Questions mount over Benghazi attack
Four Americans died in the hours-long assault when the US compound and a nearby annex in the eastern Libyan city came under sustained mortar and gunfire. Among those killed was Chris Stevens, the first US ambassador to be killed on duty in more than 30 years.
But amid three separate investigations, the US administration has remained tight-lipped, trickling out often contradictory statements. It first described the attack as being part of a spontaneous protest over an anti-Islam film before finally conceding last week “that some of those involved were linked to groups affiliated with, or sympathetic to Al-Qaeda.”
The lack of information, coupled with the shock of the attack, has turned the events into a political football ahead of the Nov. 6 elections, with Republicans slamming the Obama administration on security and foreign policy.
Yet among all the posturing and US newspaper headlines, many legitimate and serious questions remain unanswered.
What was Stevens doing in Benghazi on Sept. 11, the 11th anniversary of the 2001 attacks on the United States? What was the security around the compound?
Was it a long-planned or an opportunistic attack? Was Stevens on an Al-Qaeda hit list as he reportedly wrote in his diary? How exactly did the main compound catch fire?
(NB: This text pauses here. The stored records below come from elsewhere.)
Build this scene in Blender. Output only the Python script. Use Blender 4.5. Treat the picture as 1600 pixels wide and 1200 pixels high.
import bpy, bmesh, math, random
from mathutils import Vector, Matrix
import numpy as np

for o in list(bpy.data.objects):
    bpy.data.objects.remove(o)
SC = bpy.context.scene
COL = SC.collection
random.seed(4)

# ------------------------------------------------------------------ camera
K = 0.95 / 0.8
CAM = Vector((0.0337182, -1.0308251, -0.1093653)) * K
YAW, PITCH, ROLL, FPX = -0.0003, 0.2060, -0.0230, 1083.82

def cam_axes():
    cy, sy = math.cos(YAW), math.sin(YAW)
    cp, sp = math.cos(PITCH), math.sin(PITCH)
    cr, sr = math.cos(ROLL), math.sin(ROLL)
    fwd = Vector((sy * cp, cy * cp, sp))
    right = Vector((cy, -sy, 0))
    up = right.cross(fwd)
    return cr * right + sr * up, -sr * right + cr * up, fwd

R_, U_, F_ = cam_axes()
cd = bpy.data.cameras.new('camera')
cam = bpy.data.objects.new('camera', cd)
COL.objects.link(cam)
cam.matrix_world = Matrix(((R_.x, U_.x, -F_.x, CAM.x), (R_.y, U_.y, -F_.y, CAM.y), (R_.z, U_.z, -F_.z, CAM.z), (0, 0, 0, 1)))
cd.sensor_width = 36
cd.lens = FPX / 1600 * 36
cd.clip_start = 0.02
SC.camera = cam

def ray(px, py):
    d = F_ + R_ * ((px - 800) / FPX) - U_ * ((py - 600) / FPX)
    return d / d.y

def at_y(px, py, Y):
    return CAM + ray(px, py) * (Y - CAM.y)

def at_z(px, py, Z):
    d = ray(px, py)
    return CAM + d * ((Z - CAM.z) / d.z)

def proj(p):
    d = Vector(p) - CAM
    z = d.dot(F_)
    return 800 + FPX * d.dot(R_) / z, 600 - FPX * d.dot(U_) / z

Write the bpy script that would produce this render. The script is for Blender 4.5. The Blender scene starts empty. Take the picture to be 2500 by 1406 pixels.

And why, three weeks on, has a team of FBI investigators still failed to visit Benghazi to search the blackened ruins of the compound?
On Tuesday, a leading Republican congressman called on US Secretary of State Hillary Clinton to provide answers at a hearing of the House Oversight and Government Reform committee next week.
Representative Darrell Issa also detailed a dozen attacks or threats against US and Western staff in Benghazi in the months before the attack — including two bomb attacks on the consulate.
One was a small explosion by a homemade bomb in April. The second blew a hole in the north gate. It was claimed by an alleged Libyan jihadist group and injured one person.
In her reply, Clinton said a review board she has set up was “charged with determining whether our security systems and procedures in Benghazi were adequate” and properly implemented.
She promised to work with Congress as she also wanted “a full and accurate accounting of the events and a path forward to prevent them happening again.”
“I think the key word here is opportunism,” said William Lawrence, a former White House adviser and now North Africa project director for the International Crisis Group.
Security in Benghazi had been bad since Libyan leader Muammar Qaddafi was ousted last year, with militias becoming the de facto security forces in the absence of a working, functional army or police.
And the US compound “had nothing like the type of security posture or security structure in place to defend it the way that a diplomatic compound normally gets defended,” Lawrence told AFP. An AFP reporter said before the attack there had been no major security presence outside the consulate, despite its high walls covered by barbed wire.
“I think on the spectrum between a totally planned, long-term Al-Qaeda attack on a diplomatic facility and a completely spontaneous, angry crowd protest about the film gone awry... this falls in the middle,” Lawrence said.
“It’s all a question of threat levels, and threat assessments, and what you think the bad guys are going to target next. And Chris didn’t feel like he was going to be targeted next. And frankly I don’t think he was being targeted to die in an embassy fire, of asphyxiation. In the end this attack wouldn’t have happened that way, except for a confluence of disconnected things that weren’t expected.”